Some traditions, however, cast doubt on the validity of ascribing the invention to Kisimi Kamara. They say that as a local chief and man of influence, he merely popularised the script, which was in reality invented by one of his subjects. In these accounts, he figures as an ambitious and clever man who, being the first to learn the script after it was invented, then used his position to publicise it. Be that as it may, Kisimi Kamara is generally recognised as the inventor of the script, which flourished during the 1920s and 1930s. The Mende script quickly became popular. Young men learned it eagerly and, as the few surviving people who still know it can recall, it became a fashionable way of communicating with friends on all kinds of subjects.
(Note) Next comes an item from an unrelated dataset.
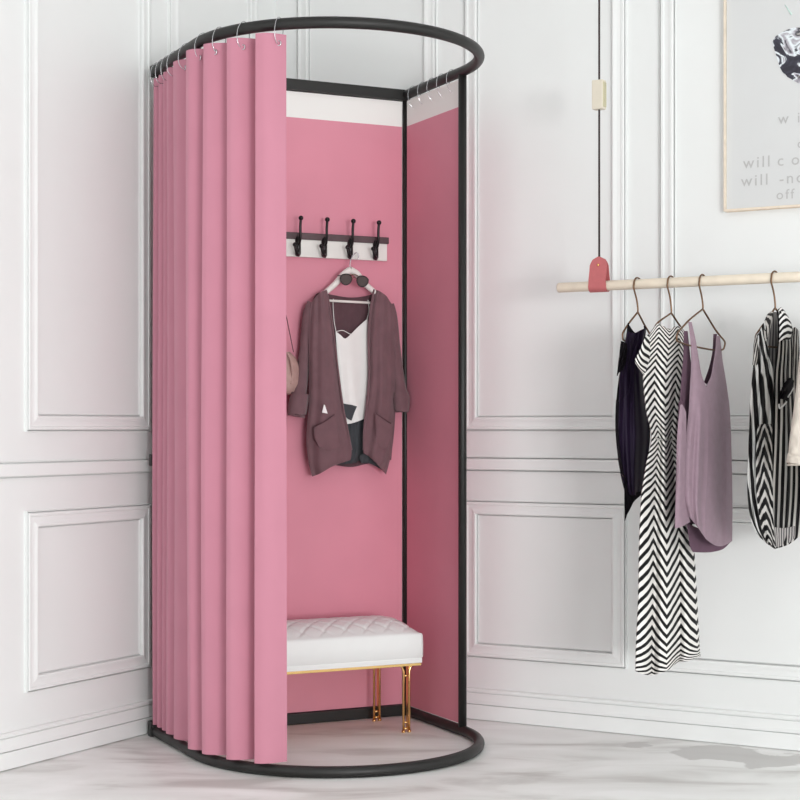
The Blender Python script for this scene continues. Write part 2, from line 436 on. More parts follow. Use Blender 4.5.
ct.finish()
for j in range(5):
    v = .06+j*.066
    ls.add(eyelet(B(-.002, v, BH-.069), -bu, .004).build('eyelet', 'steel'))
    place_ring(j, B(0, v, BH-TR), -bu, 'steel wire ring on the right side rail, %s counting from the rear corner post' % ordn[j], 'rings holding the right side liner', store)
ls.finish()

# ------------------------------------------------------------------ bench
bt = Thing('bench', 'low white padded bench with slim gold legs inside the fitting room', 'bench')
U0, U1, V0, V1, ZB, ZT = .09, .70, .03, .30, .206, .298
rows = []; nu_, nv_ = 61, 29
def dome(a, b):
    e = 1-abs(2*b-1)**2.4; e2 = 1-abs(2*a-1)**14
    z = ZT+.042*max(0, e)*max(0, e2)
    # stitched tufts: a diamond grid of shallow creases on the top
    fu_, fv_ = a*9, b*4
    z -= .0045*(math.exp(-((abs(((fu_+fv_) % 1)-.5)-.5)/.07)**2)+math.exp(-((abs(((fu_-fv_) % 1)-.5)-.5)/.07)**2))*(1 if .04 < b < .96 else 0)*min(1, e*2)
    return z
NU, NV = 150, 60
top = [[B(U0+(U1-U0)*i/NU, V0+(V1-V0)*j/NV, dome(i/NU, j/NV)) for i in range(NU+1)] for j in range(NV+1)]
m = MB(); m.quad_grid(top)
per = [(i, 0) for i in range(NU+1)]+[(NU, j) for j in range(1, NV+1)]+[(i, NV) for i in range(NU-1, -1, -1)]+[(0, j) for j in range(NV-1, 0, -1)]
ring0 = [top[j][i] for i, j in per]
def inset(z, off):
    out = []
    for i, j in per:
        u = U0+(U1-U0)*i/NU; v = V0+(V1-V0)*j/NV
        u += off*(-1 if i == NU else (1 if i == 0 else 0)); v += off*(-1 if j == NV else (1 if j == 0 else 0)); out.append(B(u, v, z))
    return out
m.quad_grid([ring0, inset(.292, -.002), inset(.265, -.003), inset(ZB+.022, -.0025), inset(ZB+.0185, .0006), inset(ZB+.016, .0006)], closed_u=True)
cush = bt.add(m.build('cushion', 'bench'))
m = MB(); m.box(B(U0-.001, V0-.001, ZB+.004), bu*(U1-U0+.002), bv*(V1-V0+.002), Z*.0155); bt.add(m.build('seat_base', 'bench', bevel=.002))
m = MB(); m.box(B(U0+.001, V0+.001, ZB-.004), bu*(U1-U0-.002), bv*(V1-V0-.002), Z*.008); bt.add(m.build('seat_frame', 'gold', bevel=.001), label='thin gold metal frame')
for u in (.128, U1-.04):
    for v in (.062, .272):
        m = MB(); g = .0095
        for sgn in (-1, 1):
            m.tube([B(u+sgn*(g+.012), v, ZB-.004), B(u+sgn*(g+.006), v, ZB-.008), B(u+sgn*g, v, ZB-.022), B(u+sgn*g, v, .004)], .0036, 10)
        m.tube([B(u-g, v, ZB-.036), B(u+g, v, ZB-.036)], .0028, 8); m.tube([B(u-g, v, .03), B(u+g, v, .03)], .0028, 8)
        m.tube([B(u-g, v, .012), B(u+g, v, .012)], .0028, 8)
        m.tube([B(u-g, v, 0), B(u-g, v, .006)], .0055, 12); m.tube([B(u+g, v, 0), B(u+g, v, .006)], .0055, 12)
        m.box(B(u-g-.002, v-.018, .004), bu*.004, bv*.018, Z*(ZB-.01))
        bt.add(m.build('leg', 'gold'), label='slim gold double-rod leg')
bt.finish()

# ------------------------------------------------------------------ generic cloth patch
def cr(p0, p1, p2, p3, t):
    return .5*((2*p1)+(p2-p0)*t+(2*p0-5*p1+4*p2-p3)*t*t+(3*p1-p0-3*p2+p3)*t**3)
def spl(pts, n):
    out = []; N = len(pts)-1
    for k in range(n+1):
        x = k/n*N; i = min(int(x), N-1); t = x-i
        out.append(cr(pts[max(i-1, 0)], pts[i], pts[i+1], pts[min(i+2, N)], t))
    return out
def patch(mp, rows, nu, nv, fold=None, tubey=0):
    """rows of (x, y, e) control points on the garment's own plane; fold adds depth; tubey bulges the middle"""
    R = [spl([V(p) for p in (r if len(r[0]) == 3 else [(a, b, 0) for a, b in r])], nu) for r in rows]
    colz = [spl([R[j][i] for j in range(len(R))], nv) for i in range(nu+1)]
    g = []
    for j in range(nv+1):
        row = []
        for i in range(nu+1):
            p = colz[i][j]; s, t = i/nu, j/nv; e = p.z
            if fold: e += fold(s, t)
            if tubey: e += tubey*(max(0, 1-(2*s-1)**2))**.5
            row.append(mp(p.x, p.y, e))
        g.append(row)
    m = MB(); m.quad_grid(g); return m
def limb(mp, spine, n=16, closed_end=True):
    """round-section cloth tube: spine of (x, y, e, halfwidth px, depth m)"""
    P = [list(q) for q in zip(*[ [c.x for c in spl([V((q[k], 0, 0)) for q in spine], 4*(len(spine)-1))] for k in range(5)])]
    rows = []
    for k, (x, y, e, hw, d) in enumerate(P):
        a = P[max(k-1, 0)]; b = P[min(k+1, len(P)-1)]; tx, ty = b[0]-a[0], b[1]-a[1]; L = math.hypot(tx, ty) or 1
        nx, ny = -ty/L, tx/L
        rows.append([mp(x+nx*hw*cos(2*pi*i/n), y+ny*hw*cos(2*pi*i/n), e+d*sin(2*pi*i/n)*(1+.15*sin(3*i+k*.9))) for i in range(n)])
    m = MB(); m.quad_grid(rows, closed_u=True); return m
def bmap(v):
    P = B(0, v); n = bv
    return lambda x, y, e=0: hit(x, y, P+n*e, n)

# ------------------------------------------------------------------ hook rack on the back liner
rk = Thing('hook_rack', 'white wall board with dark top edge and black double hooks', 'hook rack')
m = MB(); m.box(B(.072, .004, 1.438), bu*.46, bv*.014, Z*.056); rk.add(m.build('board', 'rackwhite', bevel=.001))
m = MB(); m.box(B(.068, .004, 1.491), bu*.468, bv*.020, Z*.021); rk.add(m.build('top_rail', 'rackwood', bevel=.002), label='dark wooden top strip')
for u in (.1133, .2008, .2883, .3758, .4633):
    m = MB()
    m.tube([B(u, .018, 1.443), B(u, .021, 1.446), B(u, .021, 1.495), B(u, .018, 1.498)], [.0075, .009, .009, .0075], 12)
    m.tube(spl([B(u, .021, 1.473), B(u+.002, .040, 1.481), B(u+.004, .050, 1.50), B(u+.005, .052, 1.525), B(u+.005, .056, 1.549)], 16), .0042, 10)
    m.sphere(B(u+.005, .057, 1.552), .0078, 12)
    m.tube(spl([B(u, .021, 1.465), B(u+.004, .038, 1.447), B(u+.012, .048, 1.443), B(u+.020, .054, 1.453), B(u+.024, .056, 1.467)], 14), .0045, 10)
    m.sphere(B(u+.024, .056, 1.470), .0075, 12)
    rk.add(m.build('coat_hook', 'hook'))
rk.finish()

# ------------------------------------------------------------------ cardigan group (plane a little in front of the liner)
g0 = bmap(.048)
def ph(x, y, e=0): return g0(x, y, e)
hg = Thing('clothes_hanger', 'white wooden hanger with steel hook on the rack, holding the brown cardigan', 'hanger')
m = MB()
m.tube(spl([ph(350, 273), ph(350, 266), ph(350.5, 261), ph(353, 255.5), ph(356, 252.8), ph(358.5, 255), ph(358, 259)], 22), .0018, 8); hg.add(m.build('hook', 'steel'))
m = MB()
for sg, pts in ((0, [(350, 270), (343, 275), (335, 284), (325, 293), (317, 301)]), (1, [(350, 270), (357, 274), (364, 283), (373, 291), (381, 299)])):
    m.tube(spl([ph(x, y) for x, y in pts], 16), [.0115-.004*i/16 for i in range(17)], 12)
hg.add(m.build('shoulder_bar', 'hangwhite'))
m = MB(); m.tube([ph(326, 300.5), ph(374, 303)], .004, 10); hg.add(m.build('trouser_bar', 'hangwhite'))
hg.finish()

cg = Thing('cardigan', 'long mauve brown open cardigan with turned-up cuffs and pockets hanging in the fitting room', 'cardigan')
fw = lambda a, f, p=0, g=1.0: (lambda s, t: a*sin(2*pi*(f*s+p)+g*t*2)*(.3+.7*t)+a*.5*sin(2*pi*(f*1.9*s+.3)+t*5))
bk = patch(ph, [[(322, 292, -.012), (333, 295, -.02), (350, 297.5, -.022), (366, 296, -.02), (377, 292, -.012)],
                [(313, 302, -.014), (330, 308, -.024), (350, 309, -.026), (370, 308, -.024), (389, 304, -.014)],
                [(311, 360, -.018), (330, 360, -.026), (350, 360, -.028), (372, 360, -.026), (394, 360, -.018)],
                [(308, 420, -.018), (330, 422, -.026), (350, 424, -.028), (372, 424, -.026), (394, 420, -.018)],
                [(310, 466, -.016), (326, 464, -.022), (350, 467, -.022), (366, 464, -.022), (391, 460, -.016)]], 40, 40, fw(.003, 4))
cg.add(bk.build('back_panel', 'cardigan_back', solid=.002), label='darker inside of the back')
lf = patch(ph, [[(311, 303, .004), (316, 297, .012), (322, 291.5, .012), (326.5, 290, .006)],
                [(309.5, 318, .004), (316, 316, .016), (324, 312, .016), (329.5, 306, .008)],
                [(309, 345, .006), (316, 345, .022), (327, 345, .022), (334.5, 342, .010)],
                [(309.5, 375, .006), (317, 376, .026), (329, 376, .026), (338.5, 374, .012)],
                [(309, 405, .006), (318, 406, .028), (332, 406, .028), (342.5, 404, .014)],
                [(306.5, 435, .006), (317, 437, .030), (333, 437, .030), (348, 432, .016)],
                [(308, 458, .004), (318, 462, .028), (335, 460, .028), (351.5, 450, .016)],
                [(312, 476.5, .002), (320, 473.5, .024), (333, 466, .024), (350.5, 460, .014)]], 40, 70, fw(.005, 1.7, .1))
cg.add(lf.build('left_front', 'cardigan', solid=.002))
rf = patch(ph, [[(374, 289.5, .006), (379, 291, .012), (386, 296, .012), (391.5, 304, .004)],
                [(371, 306, .008), (377, 311, .016), (386, 315, .016), (393, 318, .004)],
                [(368.5, 332, .010), (376, 345, .022), (386, 345, .022), (394, 345, .006)],
                [(369, 375, .012), (377, 376, .026), (387, 376, .026), (395.5, 375, .006)],
                [(367, 402, .014), (376, 406, .028), (387, 406, .028), (395.5, 404, .006)],
                [(364, 430, .016), (373, 437, .030), (385, 437, .030), (394, 432, .006)],
                [(363.5, 450, .016), (371, 453, .028), (382, 460, .028), (391, 455, .004)],
                [(364, 453, .014), (371, 458, .024), (379, 466, .024), (386, 474.5, .002)]], 40, 70, fw(.005, 1.7, .6, -1))
cg.add(rf.build('right_front', 'cardigan', solid=.002))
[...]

Schools were opened to teach only the KiKaKu. Nostalgically, they remember how, after a short period of flowering, the script began to lose ground in the 1940s, for under the influence of the colonial Education Department, the Mende language began to be written in the Latin alphabet. In consequence, pupils at the missionary and colonial schools learned to write Mende using Latin script, and one of the greatest inventions of Mende history passed into oblivion.

Kisimi Kamara himself lived to about 1962. His achievement, though obliterated by colonialism, remains one of the greatest sources of pride for Sierra Leone.